• _Provided data_:
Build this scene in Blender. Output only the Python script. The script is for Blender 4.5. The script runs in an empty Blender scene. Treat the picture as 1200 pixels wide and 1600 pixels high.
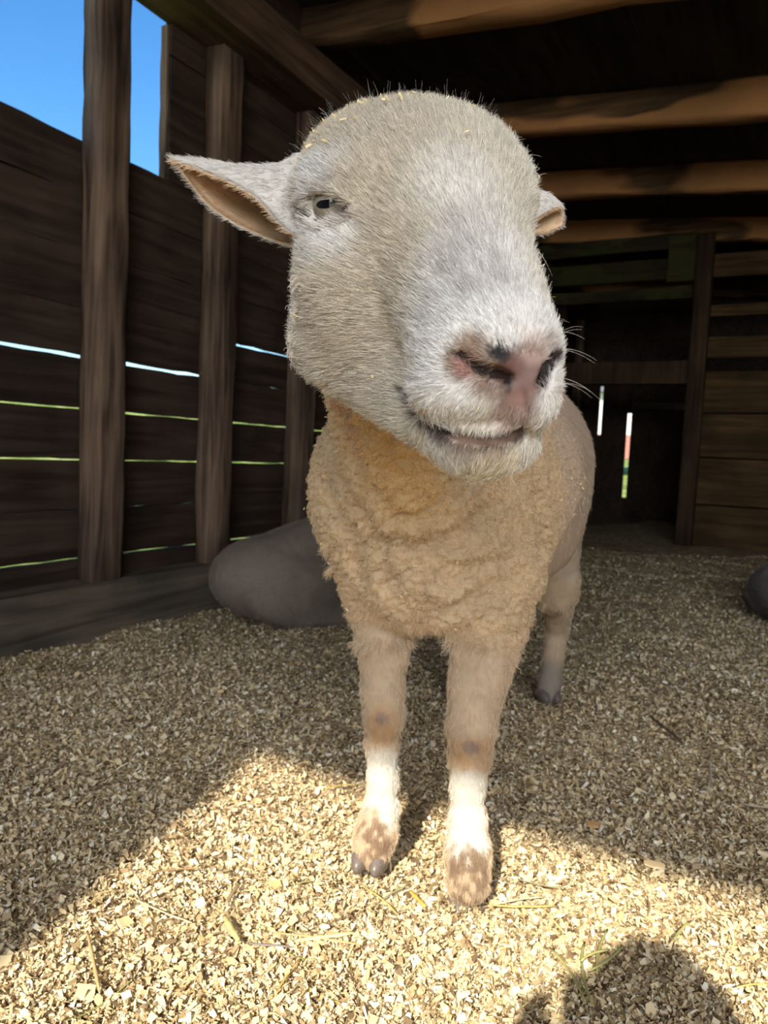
import bpy, bmesh, math, random
import numpy as np
from mathutils import Matrix, Vector

SC = bpy.context.scene
COL = SC.collection
QUICK = ''

# ------------------------------------------------------------------ camera
CAM_H = 0.62
PITCH, ROLL, YAW = math.radians(4.45), math.radians(2.6), -math.radians(28.2)
F = 1155.0                                    # focal length in pixels of a 1200 x 1600 frame
cam_rot = Matrix.Rotation(math.pi / 2 - PITCH, 3, 'X') @ Matrix.Rotation(ROLL, 3, 'Z')
cd = bpy.data.cameras.new('camera')
cam = bpy.data.objects.new('camera', cd)
COL.objects.link(cam)
cam.location = (0, 0, CAM_H)
cam.rotation_euler = cam_rot.to_euler()
cd.sensor_fit = 'VERTICAL'
cd.sensor_height = 36.0
cd.lens = 36.0 * F / 1600.0
cd.clip_start = 0.02
cd.dof.use_dof = True
cd.dof.focus_distance = 0.66
cd.dof.aperture_fstop = cd.lens / 2.4
SC.camera = cam

# ------------------------------------------------------------------ sky, sun, exposure
SUN_EL = math.radians(35.5)
SUN_TO = Vector((0.299, 0.954, 0)).normalized()          # the way sunlight travels over the ground
sun_dir = Vector((SUN_TO.x * math.cos(SUN_EL), SUN_TO.y * math.cos(SUN_EL), -math.sin(SUN_EL)))
w = bpy.data.worlds.new('sky')
SC.world = w
w.use_nodes = True
nt = w.node_tree
nt.nodes.clear()
wo = nt.nodes.new('ShaderNodeOutputWorld')
bg = nt.nodes.new('ShaderNodeBackground')
sky = nt.nodes.new('ShaderNodeTexSky')
sky.sky_type = 'NISHITA'
sky.sun_disc = False
sky.sun_elevation = SUN_EL
sky.sun_rotation = math.atan2(-SUN_TO.x, -SUN_TO.y)
sky.altitude = 300
sky.air_density = 1.0
sky.dust_density = 0.6
sky.ozone_density = 2.0
hs = nt.nodes.new('ShaderNodeHueSaturation')
hs.inputs['Saturation'].default_value = 1.32
nt.links.new(sky.outputs[0], hs.inputs['Color'])
nt.links.new(hs.outputs[0], bg.inputs[0])
bg.inputs[1].default_value = 0.245
nt.links.new(bg.outputs[0], wo.inputs[0])
sl = bpy.data.lights.new('sun', 'SUN')
sl.energy = 7.3
sl.angle = math.radians(0.9)
sl.color = (1.0, 0.88, 0.68)
so = bpy.data.objects.new('sun', sl)
so.rotation_euler = sun_dir.to_track_quat('-Z', 'Y').to_euler()
so.location = (0, -4, 6)
COL.objects.link(so)
SC.view_settings.view_transform = 'Standard'
SC.view_settings.look = 'None'
SC.view_settings.exposure = 0.12
SC.view_settings.gamma = 1.0
SC.view_settings.use_curve_mapping = False
try:
    SC.cycles.use_denoising = True
    SC.cycles.denoising_prefilter = 'FAST'
    SC.cycles.denoising_input_passes = 'RGB_ALBEDO_NORMAL'
    SC.cycles.max_bounces = 8
    SC.cycles.diffuse_bounces = 5
except Exception:
    pass


def barn(u, v, z=0.0):
    """barn axes (u across, v along the left wall) to world"""
    c, s = math.cos(YAW), math.sin(YAW)
    return (u * c - v * s, u * s + v * c, z)


# added soft area light in the doorway behind the visitor, strengthens daylight on the head
al = bpy.data.lights.new('doorway_fill', 'AREA')
al.shape = 'RECTANGLE'
al.size, al.size_y = 2.6, 0.95
al.energy = 88
al.color = (1.0, 0.97, 0.92)
ao = bpy.data.objects.new('doorway_fill', al)
ao.location = barn(1.05, -1.90, 1.72)
tgt = Vector((0.05, 0.6, 0.75)) - Vector(ao.location)
ao.rotation_euler = tgt.to_track_quat('-Z', 'Z').to_euler()
COL.objects.link(ao)

# ------------------------------------------------------------------ helpers
rng = np.random.default_rng(7)
random.seed(7)


def at(px, py, y):
    """world point seen at a pixel of the photograph, y metres ahead"""
    d = cam_rot @ Vector((px - 600, 800 - py, -F))
    t = y / d.y
    return np.array([d.x * t, y, CAM_H + d.z * t])


def empty(name, label=None, cat=None, group=None, kind=None, loc=(0, 0, 0), rz=0.0):
    o = bpy.data.objects.new(name, None)
    o.empty_display_size = 0.1
    o.location = loc
    o.rotation_euler = (0, 0, rz)
    COL.objects.link(o)
    tag(o, label, cat, group, kind)
    return o


def tag(o, label=None, cat=None, group=None, kind=None):
    if label: o['label'] = label
    if cat: o['category'] = cat
    if group: o['group'] = group
    if kind: o['kind'] = kind
    return o


def fast_mesh(name, co, faces, mat, parent=None, smooth=True, attrs=None):
    """faces: (n,4) or (n,3) int array"""
    me = bpy.data.meshes.new(name)
    co = np.ascontiguousarray(co, dtype=np.float32)
    faces = np.ascontiguousarray(faces, dtype=np.int32)
    n, k = faces.shape
    me.vertices.add(len(co))
    me.vertices.foreach_set('co', co.ravel())
    me.loops.add(n * k)
    me.loops.foreach_set('vertex_index', faces.ravel())
    me.polygons.add(n)
    me.polygons.foreach_set('loop_start', np.arange(0, n * k, k, dtype=np.int32))
    me.update(calc_edges=True)
    me.polygons.foreach_set('use_smooth', np.full(n, smooth))
    if attrs:
        for an, (dom, arr) in attrs.items():
            a = me.attributes.new(an, 'FLOAT_COLOR', dom)
            arr = np.asarray(arr, dtype=np.float32)
            if arr.shape[1] == 3:
                arr = np.concatenate([arr, np.ones((len(arr), 1), np.float32)], 1)
            a.data.foreach_set('color', np.ascontiguousarray(arr).ravel())
    if mat: me.materials.append(mat)
    o = bpy.data.objects.new(name, me)
    if parent: o.parent = parent
    COL.objects.link(o)
    return o


def new_mat(name, rough=0.8, spec=0.3):
    m = bpy.data.materials.new(name)
    m.use_nodes = True
    b = m.node_tree.nodes['Principled BSDF']
    b.inputs['Roughness'].default_value = rough
    b.inputs['Specular IOR Level'].default_value = spec
    return m, m.node_tree, b


def ramp(nt, stops):
    r = nt.nodes.new('ShaderNodeValToRGB')
    el = r.color_ramp.elements
    while len(el) < len(stops): el.new(0.5)
    for e, (p, c) in zip(el, stops):
        e.position = p
        e.color = (*c, 1)
    return r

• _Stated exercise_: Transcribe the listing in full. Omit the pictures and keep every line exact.

• _Worked solution_:
Build this scene in Blender. Output only the Python script. The script is for Blender 4.5. The script runs in an empty Blender scene. Treat the picture as 1200 pixels wide and 1600 pixels high.
import bpy, bmesh, math, random
import numpy as np
from mathutils import Matrix, Vector

SC = bpy.context.scene
COL = SC.collection
QUICK = ''

# ------------------------------------------------------------------ camera
CAM_H = 0.62
PITCH, ROLL, YAW = math.radians(4.45), math.radians(2.6), -math.radians(28.2)
F = 1155.0                                    # focal length in pixels of a 1200 x 1600 frame
cam_rot = Matrix.Rotation(math.pi / 2 - PITCH, 3, 'X') @ Matrix.Rotation(ROLL, 3, 'Z')
cd = bpy.data.cameras.new('camera')
cam = bpy.data.objects.new('camera', cd)
COL.objects.link(cam)
cam.location = (0, 0, CAM_H)
cam.rotation_euler = cam_rot.to_euler()
cd.sensor_fit = 'VERTICAL'
cd.sensor_height = 36.0
cd.lens = 36.0 * F / 1600.0
cd.clip_start = 0.02
cd.dof.use_dof = True
cd.dof.focus_distance = 0.66
cd.dof.aperture_fstop = cd.lens / 2.4
SC.camera = cam

# ------------------------------------------------------------------ sky, sun, exposure
SUN_EL = math.radians(35.5)
SUN_TO = Vector((0.299, 0.954, 0)).normalized()          # the way sunlight travels over the ground
sun_dir = Vector((SUN_TO.x * math.cos(SUN_EL), SUN_TO.y * math.cos(SUN_EL), -math.sin(SUN_EL)))
w = bpy.data.worlds.new('sky')
SC.world = w
w.use_nodes = True
nt = w.node_tree
nt.nodes.clear()
wo = nt.nodes.new('ShaderNodeOutputWorld')
bg = nt.nodes.new('ShaderNodeBackground')
sky = nt.nodes.new('ShaderNodeTexSky')
sky.sky_type = 'NISHITA'
sky.sun_disc = False
sky.sun_elevation = SUN_EL
sky.sun_rotation = math.atan2(-SUN_TO.x, -SUN_TO.y)
sky.altitude = 300
sky.air_density = 1.0
sky.dust_density = 0.6
sky.ozone_density = 2.0
hs = nt.nodes.new('ShaderNodeHueSaturation')
hs.inputs['Saturation'].default_value = 1.32
nt.links.new(sky.outputs[0], hs.inputs['Color'])
nt.links.new(hs.outputs[0], bg.inputs[0])
bg.inputs[1].default_value = 0.245
nt.links.new(bg.outputs[0], wo.inputs[0])
sl = bpy.data.lights.new('sun', 'SUN')
sl.energy = 7.3
sl.angle = math.radians(0.9)
sl.color = (1.0, 0.88, 0.68)
so = bpy.data.objects.new('sun', sl)
so.rotation_euler = sun_dir.to_track_quat('-Z', 'Y').to_euler()
so.location = (0, -4, 6)
COL.objects.link(so)
SC.view_settings.view_transform = 'Standard'
SC.view_settings.look = 'None'
SC.view_settings.exposure = 0.12
SC.view_settings.gamma = 1.0
SC.view_settings.use_curve_mapping = False
try:
    SC.cycles.use_denoising = True
    SC.cycles.denoising_prefilter = 'FAST'
    SC.cycles.denoising_input_passes = 'RGB_ALBEDO_NORMAL'
    SC.cycles.max_bounces = 8
    SC.cycles.diffuse_bounces = 5
except Exception:
    pass


def barn(u, v, z=0.0):
    """barn axes (u across, v along the left wall) to world"""
    c, s = math.cos(YAW), math.sin(YAW)
    return (u * c - v * s, u * s + v * c, z)


# added soft area light in the doorway behind the visitor, strengthens daylight on the head
al = bpy.data.lights.new('doorway_fill', 'AREA')
al.shape = 'RECTANGLE'
al.size, al.size_y = 2.6, 0.95
al.energy = 88
al.color = (1.0, 0.97, 0.92)
ao = bpy.data.objects.new('doorway_fill', al)
ao.location = barn(1.05, -1.90, 1.72)
tgt = Vector((0.05, 0.6, 0.75)) - Vector(ao.location)
ao.rotation_euler = tgt.to_track_quat('-Z', 'Z').to_euler()
COL.objects.link(ao)

# ------------------------------------------------------------------ helpers
rng = np.random.default_rng(7)
random.seed(7)


def at(px, py, y):
    """world point seen at a pixel of the photograph, y metres ahead"""
    d = cam_rot @ Vector((px - 600, 800 - py, -F))
    t = y / d.y
    return np.array([d.x * t, y, CAM_H + d.z * t])


def empty(name, label=None, cat=None, group=None, kind=None, loc=(0, 0, 0), rz=0.0):
    o = bpy.data.objects.new(name, None)
    o.empty_display_size = 0.1
    o.location = loc
    o.rotation_euler = (0, 0, rz)
    COL.objects.link(o)
    tag(o, label, cat, group, kind)
    return o


def tag(o, label=None, cat=None, group=None, kind=None):
    if label: o['label'] = label
    if cat: o['category'] = cat
    if group: o['group'] = group
    if kind: o['kind'] = kind
    return o


def fast_mesh(name, co, faces, mat, parent=None, smooth=True, attrs=None):
    """faces: (n,4) or (n,3) int array"""
    me = bpy.data.meshes.new(name)
    co = np.ascontiguousarray(co, dtype=np.float32)
    faces = np.ascontiguousarray(faces, dtype=np.int32)
    n, k = faces.shape
    me.vertices.add(len(co))
    me.vertices.foreach_set('co', co.ravel())
    me.loops.add(n * k)
    me.loops.foreach_set('vertex_index', faces.ravel())
    me.polygons.add(n)
    me.polygons.foreach_set('loop_start', np.arange(0, n * k, k, dtype=np.int32))
    me.update(calc_edges=True)
    me.polygons.foreach_set('use_smooth', np.full(n, smooth))
    if attrs:
        for an, (dom, arr) in attrs.items():
            a = me.attributes.new(an, 'FLOAT_COLOR', dom)
            arr = np.asarray(arr, dtype=np.float32)
            if arr.shape[1] == 3:
                arr = np.concatenate([arr, np.ones((len(arr), 1), np.float32)], 1)
            a.data.foreach_set('color', np.ascontiguousarray(arr).ravel())
    if mat: me.materials.append(mat)
    o = bpy.data.objects.new(name, me)
    if parent: o.parent = parent
    COL.objects.link(o)
    return o


def new_mat(name, rough=0.8, spec=0.3):
    m = bpy.data.materials.new(name)
    m.use_nodes = True
    b = m.node_tree.nodes['Principled BSDF']
    b.inputs['Roughness'].default_value = rough
    b.inputs['Specular IOR Level'].default_value = spec
    return m, m.node_tree, b


def ramp(nt, stops):
    r = nt.nodes.new('ShaderNodeValToRGB')
    el = r.color_ramp.elements
    while len(el) < len(stops): el.new(0.5)
    for e, (p, c) in zip(el, stops):
        e.position = p
        e.color = (*c, 1)
    return r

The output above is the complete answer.